Mutual fund recognition has one downside: it doesn’t give the ability for product innovation. You can’t include any product which is, let’s say, really interesting – a leveraged hedge fund, for instance. You need to have long-only equity, bond or mixed funds but no leveraged products.

Wang: Although there are limited opportunities at this moment, things will get interesting in the long run. 

Funds Europe: How do you rate the progress of the China currency as it moves towards becoming a global trading currency? Is the status of the currency as a global trading currency of significance to the China asset management industry and why?

Liu: I am thrilled to see the renminbi has been included in the SDR [special drawing rights] basket because more global institutional investors will come and say, ‘I want to build a fixed income portfolio with exposure into renminbi.’ This is an exciting time for us, even more so than mutual fund recognition.

Smart: I see it the other way. I don’t think it’s a big deal. Very few people care about the SDR and I think that institutional investors in particular are going to focus more on the market interventions over the summer and the ineffective approach with the mutual fund market. That has more to do with investors’ perceptions of, not scalability, but the individual appreciation of the market itself. I mean, do you feel confident in your ability to invest in the market and not have the market make all these whipsawed moves on you?

Wang: We have seen that in the local market in China, some institutional players want to have a renminbi-denominated share of mutual funds, so hedging the renminbi currency risk was required. Making renminbi the internationalised currency will enable portfolio managers to hedge the risk more easily.

Funds Europe: How are foreign investors likely to access China in the coming years – through Luxembourg, or through locally domiciled funds? In general, how do you see globalisation of the China asset management industry evolving?

Liu: Hong Kong seems and probably continues to be a pilot market before opening up to other centres. It is the same as with renminbi trading centres. It started off in Hong Kong and then gradually went to London, Paris, Frankfurt and elsewhere. Whether it’s Dublin or Luxembourg, it will just take its turn.

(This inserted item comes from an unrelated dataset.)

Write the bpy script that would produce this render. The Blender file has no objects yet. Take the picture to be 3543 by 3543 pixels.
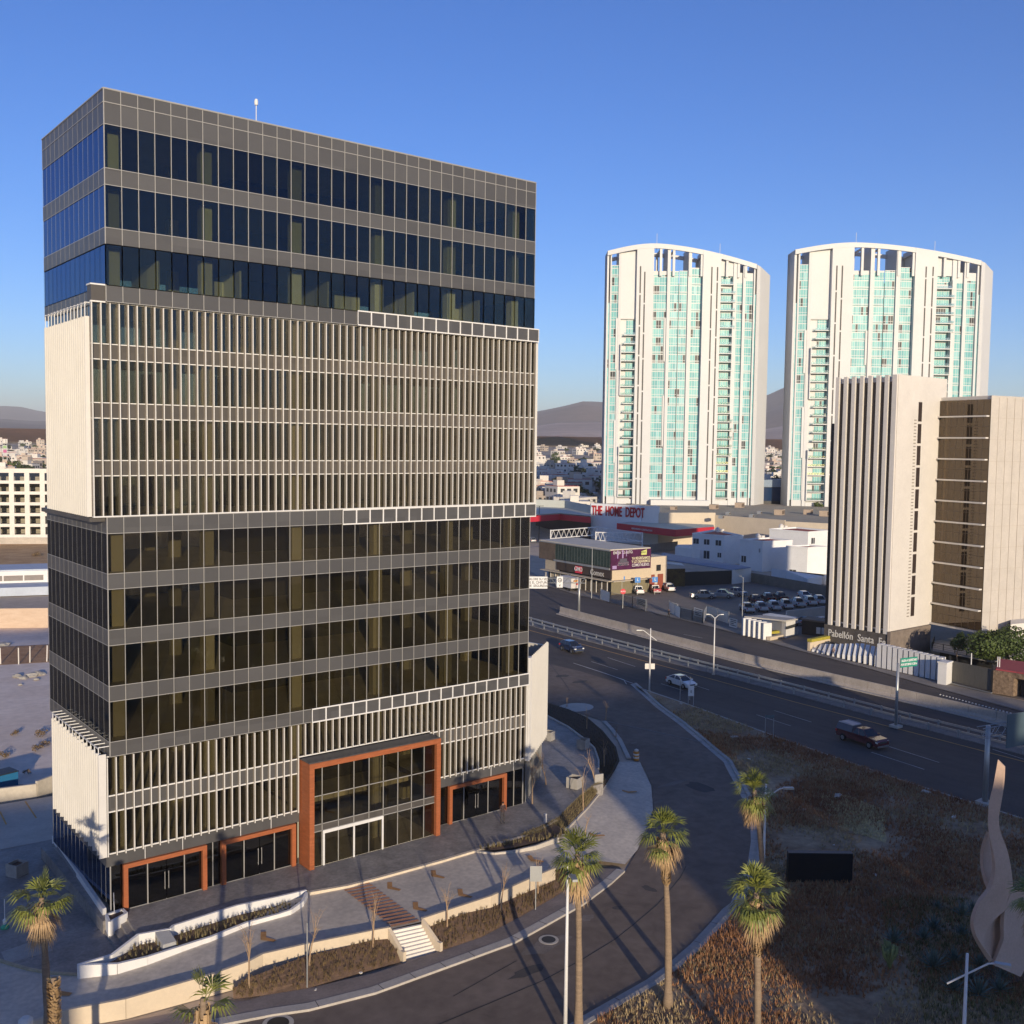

Fechter: It depends which investor segment you want to target. What is your long-term planning? If you want to attract Hong Kong private and retail investors, mutual recognition is the best, quickest, easiest way to attract them. If you want to attract international institutional business, you might want to do it via the existing RQFII [Renminbi Qualified Foreign Institutional Investor] quota. You don’t need anything new.

If you want to sell your capabilities to retail investors on a worldwide level, I probably would take an established Ucits brand. We see a lot of asset managers from China establishing their subsidiaries either in Ireland, London or Luxembourg to sell these funds internationally. Why? Because Ucits is a trusted product, it has a track record and you can make it clear that this is a product for international customers.

Smart: We would prefer to use Ucits pretty much everywhere. We do that with our Brazilian equity manager and our Malaysian sharia-compliant manager. If we have a sale that we want to make in India or Hong Kong or elsewhere, Ucits is the investment vehicle we would like to use. And that’s going to be best for the investor because it gives a nice big fund. However, we’re seeing a lot of passport packages between Malaysia, Thailand, Singapore, Australia and elsewhere. You’ve got these small segments that are trying to be a little bit more parochial. We’re seeing that a little bit with mutual fund recognition here as well. You end up having to re-domicile funds in different locations and that’s not beneficial for the end investor.

Cheng: The expansion of the RQFII scheme is a reference point for us. Hong Kong is the first stop for anything. And from a regulator’s perspective there is simply nothing to lose. They want to expand the scheme.